The memories from the 1953 trip lured me to return to Cuba in 1988 on what I call a “joys of socialism” tour. I made three photographic trips in the early 21st century specifically to work on the streets of Havana and in the province of Pinar del Rio and the Valle de Los Ingenios outside of Trinidad. The photographs in this article are from the body of work made on the trips of 2000, 2002, and 2005.

 

 

Biography

Nell Campbell is a documentary photographer living in Santa Barbara. Campbell was born in Biloxi, Mississippi, and spent her childhood years in New Orleans and Lake Charles, Louisiana. Campbell’s forty-year pursuit of documentary projects includes subjects concerned with cultural representation and issues of social justice: anti-war demonstrations of the Vietnam and Iraq wars; organizing drives of the United Farm Workers Union in 1976; a six-year project on Mardi Gras in New Orleans; panorama landscape photographs of wetlands in southwest Louisiana; documentation of Louisiana after Hurricanes Katrina and Rita; street photography in Havana, Cuba, and campesinos in the Pinar del Rio and Valle de los Ingenios regions of rural Cuba; and her current project,Duck Blinds : Louisiana, an eleven-year documentation of handmade hunting blinds located on the Calcasieu River and its adjoining waterways near Lake Charles.

In addition to her photographic work, Campbell works as a teacher, photo editor, and writer. Louisiana Cultural Vistas, the magazine of the Louisiana Endowment for the Humanities, published two of her photographic essays in 2004 and 2006. An image from Duck Blinds : Louisiana was published in the January 2012 issue of Harper’s. Since 2000, Campbell has been writing profile articles on photographers which have been published inPhotographer’s Forum, BW, and Color magazines.

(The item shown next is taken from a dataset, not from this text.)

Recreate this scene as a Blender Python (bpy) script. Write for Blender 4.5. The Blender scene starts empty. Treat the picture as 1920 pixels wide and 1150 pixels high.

A selection of images from Duck Blinds : Louisiana was exhibited at the Ogden Museum of Southern Art in New Orleans in April 2012. Campbell is represented by the Jane Deering Gallery of Santa Barbara, California, and Gloucester, Massachusetts. Campbell’s photographs are included in the permanent collections of the Santa Barbara Museum of Art and the Ogden Museum of Southern Art in New Orleans.